Here's some proof regarding @joelanman's comment around needing a grey background on inactive tabs:
https://github.com/hmrc/design-patterns/issues/81#issuecomment-342185053
Check out the sub nav underneath the search box—look familiar? :)

Here is another one :)
Check out the lovely blue highlight :).

Just noticed twitter's is very similar too
The Design System working group discussed this proposal on 24 May 2018.
There was a general consensus that styling navigation to look like tabs should be avoided, because it results in 2 components that look the same but behave differently.

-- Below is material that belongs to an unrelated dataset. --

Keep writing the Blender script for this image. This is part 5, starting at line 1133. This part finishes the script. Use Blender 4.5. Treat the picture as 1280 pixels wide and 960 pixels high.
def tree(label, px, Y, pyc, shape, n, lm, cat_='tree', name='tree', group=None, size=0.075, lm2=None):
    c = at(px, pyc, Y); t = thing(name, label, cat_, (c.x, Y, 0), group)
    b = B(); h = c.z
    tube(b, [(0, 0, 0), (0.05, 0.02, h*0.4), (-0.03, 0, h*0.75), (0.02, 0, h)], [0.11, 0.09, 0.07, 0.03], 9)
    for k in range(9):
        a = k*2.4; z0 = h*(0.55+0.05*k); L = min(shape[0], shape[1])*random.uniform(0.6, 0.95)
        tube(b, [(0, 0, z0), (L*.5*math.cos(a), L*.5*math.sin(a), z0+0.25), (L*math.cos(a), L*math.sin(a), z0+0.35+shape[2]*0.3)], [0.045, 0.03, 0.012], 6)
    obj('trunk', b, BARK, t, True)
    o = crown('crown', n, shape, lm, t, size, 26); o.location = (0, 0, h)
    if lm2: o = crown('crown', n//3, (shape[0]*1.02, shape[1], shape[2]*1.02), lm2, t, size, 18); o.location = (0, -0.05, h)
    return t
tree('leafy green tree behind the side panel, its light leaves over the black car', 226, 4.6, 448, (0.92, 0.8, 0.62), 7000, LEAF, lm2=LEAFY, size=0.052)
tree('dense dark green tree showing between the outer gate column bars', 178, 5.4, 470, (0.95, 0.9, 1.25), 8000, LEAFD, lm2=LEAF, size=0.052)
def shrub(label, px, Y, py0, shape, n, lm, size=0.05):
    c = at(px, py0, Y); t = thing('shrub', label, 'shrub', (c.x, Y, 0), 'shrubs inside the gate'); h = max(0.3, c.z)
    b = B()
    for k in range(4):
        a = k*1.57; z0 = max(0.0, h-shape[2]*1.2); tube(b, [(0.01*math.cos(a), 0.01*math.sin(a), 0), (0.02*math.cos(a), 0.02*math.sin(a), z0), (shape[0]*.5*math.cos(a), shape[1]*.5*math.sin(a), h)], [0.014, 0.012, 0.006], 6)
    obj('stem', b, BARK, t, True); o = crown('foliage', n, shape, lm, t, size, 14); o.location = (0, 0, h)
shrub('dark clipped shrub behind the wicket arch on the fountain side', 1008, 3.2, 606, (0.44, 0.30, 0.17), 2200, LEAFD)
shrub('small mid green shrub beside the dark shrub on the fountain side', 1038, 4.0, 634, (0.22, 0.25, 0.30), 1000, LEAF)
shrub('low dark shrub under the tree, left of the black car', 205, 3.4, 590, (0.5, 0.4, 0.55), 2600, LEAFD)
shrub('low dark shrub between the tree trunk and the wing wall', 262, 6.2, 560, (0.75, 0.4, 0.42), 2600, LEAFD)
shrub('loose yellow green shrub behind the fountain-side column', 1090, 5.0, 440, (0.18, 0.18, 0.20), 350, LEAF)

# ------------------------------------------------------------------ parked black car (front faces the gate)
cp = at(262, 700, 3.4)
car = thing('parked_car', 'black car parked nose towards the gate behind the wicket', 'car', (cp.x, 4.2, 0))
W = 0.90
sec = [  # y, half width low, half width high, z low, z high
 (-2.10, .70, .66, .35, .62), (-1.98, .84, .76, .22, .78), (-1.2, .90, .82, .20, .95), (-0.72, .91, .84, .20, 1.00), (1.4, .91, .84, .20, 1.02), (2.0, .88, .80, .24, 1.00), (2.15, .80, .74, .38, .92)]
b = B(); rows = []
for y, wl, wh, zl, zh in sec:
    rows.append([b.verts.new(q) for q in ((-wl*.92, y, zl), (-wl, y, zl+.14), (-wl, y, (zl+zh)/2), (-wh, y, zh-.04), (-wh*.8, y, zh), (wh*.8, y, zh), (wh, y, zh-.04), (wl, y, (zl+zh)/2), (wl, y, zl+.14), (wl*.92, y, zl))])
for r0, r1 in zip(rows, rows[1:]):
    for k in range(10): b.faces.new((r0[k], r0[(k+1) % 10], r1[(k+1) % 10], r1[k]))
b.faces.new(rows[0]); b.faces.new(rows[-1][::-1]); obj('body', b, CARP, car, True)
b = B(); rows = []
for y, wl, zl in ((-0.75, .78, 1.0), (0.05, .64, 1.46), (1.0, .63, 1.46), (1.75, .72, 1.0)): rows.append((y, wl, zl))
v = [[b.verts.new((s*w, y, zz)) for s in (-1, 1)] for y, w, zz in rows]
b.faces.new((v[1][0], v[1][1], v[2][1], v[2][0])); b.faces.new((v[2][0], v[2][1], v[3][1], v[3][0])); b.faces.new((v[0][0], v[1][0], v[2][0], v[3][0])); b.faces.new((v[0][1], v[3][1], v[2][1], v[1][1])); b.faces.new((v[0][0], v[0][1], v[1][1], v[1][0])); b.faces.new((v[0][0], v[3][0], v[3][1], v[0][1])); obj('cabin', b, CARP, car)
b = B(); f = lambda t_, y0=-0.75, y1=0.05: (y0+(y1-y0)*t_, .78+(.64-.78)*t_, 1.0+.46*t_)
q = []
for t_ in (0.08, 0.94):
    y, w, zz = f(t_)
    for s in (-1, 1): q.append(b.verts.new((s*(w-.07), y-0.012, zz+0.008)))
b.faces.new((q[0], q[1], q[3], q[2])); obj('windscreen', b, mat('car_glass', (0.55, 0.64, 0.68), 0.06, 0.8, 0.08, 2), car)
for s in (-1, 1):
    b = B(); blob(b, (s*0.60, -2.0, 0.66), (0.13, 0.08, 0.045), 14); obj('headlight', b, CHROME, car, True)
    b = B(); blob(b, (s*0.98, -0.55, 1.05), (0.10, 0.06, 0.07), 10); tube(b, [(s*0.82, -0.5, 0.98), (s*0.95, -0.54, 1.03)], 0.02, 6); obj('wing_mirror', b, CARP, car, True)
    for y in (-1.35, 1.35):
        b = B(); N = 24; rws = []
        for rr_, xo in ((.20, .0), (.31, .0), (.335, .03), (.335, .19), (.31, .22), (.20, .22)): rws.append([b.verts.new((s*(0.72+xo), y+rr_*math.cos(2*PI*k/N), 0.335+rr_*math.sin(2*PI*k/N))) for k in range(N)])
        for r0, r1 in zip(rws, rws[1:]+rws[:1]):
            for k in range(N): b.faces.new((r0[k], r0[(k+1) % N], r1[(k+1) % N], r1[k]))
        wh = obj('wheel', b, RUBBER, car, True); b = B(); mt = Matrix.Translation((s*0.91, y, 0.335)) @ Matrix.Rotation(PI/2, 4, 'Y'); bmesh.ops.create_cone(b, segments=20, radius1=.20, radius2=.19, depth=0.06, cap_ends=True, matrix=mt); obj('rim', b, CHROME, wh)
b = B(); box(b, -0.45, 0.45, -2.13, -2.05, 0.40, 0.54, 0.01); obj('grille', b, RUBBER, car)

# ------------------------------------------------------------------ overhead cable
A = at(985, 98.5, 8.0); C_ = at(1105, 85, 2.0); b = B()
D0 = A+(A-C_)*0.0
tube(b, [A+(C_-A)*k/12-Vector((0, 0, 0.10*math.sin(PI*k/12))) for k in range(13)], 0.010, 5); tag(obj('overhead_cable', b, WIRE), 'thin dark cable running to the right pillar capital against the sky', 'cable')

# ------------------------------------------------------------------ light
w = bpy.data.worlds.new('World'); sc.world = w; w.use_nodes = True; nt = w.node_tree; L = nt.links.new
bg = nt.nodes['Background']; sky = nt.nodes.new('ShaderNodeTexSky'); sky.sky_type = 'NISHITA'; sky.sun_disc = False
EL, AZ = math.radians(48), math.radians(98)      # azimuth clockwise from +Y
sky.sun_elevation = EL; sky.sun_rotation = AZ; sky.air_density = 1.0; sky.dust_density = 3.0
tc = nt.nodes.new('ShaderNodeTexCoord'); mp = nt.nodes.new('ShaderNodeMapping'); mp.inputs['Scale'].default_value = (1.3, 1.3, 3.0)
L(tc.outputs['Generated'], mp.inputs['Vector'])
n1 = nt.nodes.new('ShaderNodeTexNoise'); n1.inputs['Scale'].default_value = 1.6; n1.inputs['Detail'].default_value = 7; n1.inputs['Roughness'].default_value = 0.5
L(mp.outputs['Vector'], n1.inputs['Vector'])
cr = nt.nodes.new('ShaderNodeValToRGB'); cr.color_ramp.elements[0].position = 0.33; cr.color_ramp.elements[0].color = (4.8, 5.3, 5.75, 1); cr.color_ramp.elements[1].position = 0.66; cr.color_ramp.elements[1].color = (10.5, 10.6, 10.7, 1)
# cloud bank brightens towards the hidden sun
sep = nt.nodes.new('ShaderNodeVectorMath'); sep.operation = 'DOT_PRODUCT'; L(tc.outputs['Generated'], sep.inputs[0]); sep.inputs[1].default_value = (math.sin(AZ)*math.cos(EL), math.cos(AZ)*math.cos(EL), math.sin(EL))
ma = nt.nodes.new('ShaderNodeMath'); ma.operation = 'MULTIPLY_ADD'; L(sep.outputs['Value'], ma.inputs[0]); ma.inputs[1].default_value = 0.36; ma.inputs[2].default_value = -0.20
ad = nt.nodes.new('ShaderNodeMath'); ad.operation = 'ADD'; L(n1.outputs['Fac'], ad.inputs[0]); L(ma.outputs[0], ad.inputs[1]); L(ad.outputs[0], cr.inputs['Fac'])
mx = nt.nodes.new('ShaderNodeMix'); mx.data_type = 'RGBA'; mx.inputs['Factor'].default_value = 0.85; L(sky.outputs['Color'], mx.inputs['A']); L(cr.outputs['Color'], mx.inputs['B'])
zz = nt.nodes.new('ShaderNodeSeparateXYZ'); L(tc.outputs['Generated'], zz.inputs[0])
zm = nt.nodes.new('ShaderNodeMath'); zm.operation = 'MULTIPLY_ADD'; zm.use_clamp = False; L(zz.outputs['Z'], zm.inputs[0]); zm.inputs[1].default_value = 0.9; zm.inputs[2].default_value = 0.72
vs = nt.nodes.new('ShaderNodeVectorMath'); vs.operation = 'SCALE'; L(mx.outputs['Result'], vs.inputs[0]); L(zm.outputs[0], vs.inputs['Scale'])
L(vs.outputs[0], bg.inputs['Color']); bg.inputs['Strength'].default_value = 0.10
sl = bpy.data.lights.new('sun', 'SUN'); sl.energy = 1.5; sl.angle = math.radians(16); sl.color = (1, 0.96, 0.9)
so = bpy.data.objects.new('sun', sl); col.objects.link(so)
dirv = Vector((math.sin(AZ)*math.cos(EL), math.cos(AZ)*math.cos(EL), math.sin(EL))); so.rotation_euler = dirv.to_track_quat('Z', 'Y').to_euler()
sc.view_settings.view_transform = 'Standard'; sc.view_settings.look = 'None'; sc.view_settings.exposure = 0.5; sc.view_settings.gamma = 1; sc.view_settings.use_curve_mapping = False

DWP are already moving away from using tabs as navigation.
Whilst it’s true that navigation styled as tabs can be made to work in the context of a specific service, the group agreed that there was probably another equally effective visual treatment that did not introduce the potential confusion, and that a design system should aim to avoid potential misuse.
The group also discussed issues with the positioning of secondary navigation below page content, as it forces screenreader users to navigate repeatedly past that content across multiple pages.
One member mentioned a blog post from GDS about adding labels to navigation to aid screenreader users.
My service is using the tab component.
If the pages are short, switching between pages causes the tabs to jump up and down.
.
I feel like this is probably a similar issue to @adamsilver's tweet a few weeks back about things jumping when closing an accordion.
My ideal would be that users using the tabs do not see them jump when swapping between them - I feel like it's rather jarring. It's also less than ideal if you're quickly switching between two tabs - you might have have the tabs moving by quite a large amount.

Example from my prototype - I've aligned one of the categories to the right as it's unlike the others. About account admin vs day to day work.